Solving ODE: Integrating Factor for Problem 4d

[roryhand]

Howdy, I've read this forum for some time, however this is my first post. I am attempting to solve this ODE. I am looking to find an integrating factor, then solve. I have attached the link to the problem set if my input here is ambiguous. Number 4d. Thank you kindly for any help you might lend.


(2x^2)+y+((x^2)*y)-x)dy/dx=0

My reasoning takes me as far as the integrating factor being exp(int( ? )dx)

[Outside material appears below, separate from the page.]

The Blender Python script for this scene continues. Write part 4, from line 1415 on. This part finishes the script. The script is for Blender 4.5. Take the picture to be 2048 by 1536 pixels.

https://people.creighton.edu/%7Elwn70714/DE_Assignments/DE%20Assignment%202%20PDF.pdf

 

[Emieno]

(2x^2)+y+((x^2)*y)-x)dy/dx=0

(2x^2+y)dx + [(x^2)*y-x]dy=0

Now you just need re-read your text-book about how to solve Pdx+Qdy=0, after checking some conditions on P&Q if such an equation has roots or none.

 

[saltydog]

Or can approach it this way:

$$(2x^2+y)dx+(x^2y-x)dy=0$$

So, after a quick check for homogeneous, exact, and explicit calc. of an integrating factor via partials, we expand the differentials and attempt to group them together to form exact differentials:

$$2x^2dx+ydx+x^2ydy-xdy=0$$

Well, the ydx-xdy can be grouped as:

$$y^2\left(\frac{ydx-xdy}{y^2}\right)$$

This leaves us with:

$$2x^2dx+x^2ydy+y^2 d\left(\frac{x}{y}\right)$$

Can you re-arrange this now to obtain exact differentials which can be integrated?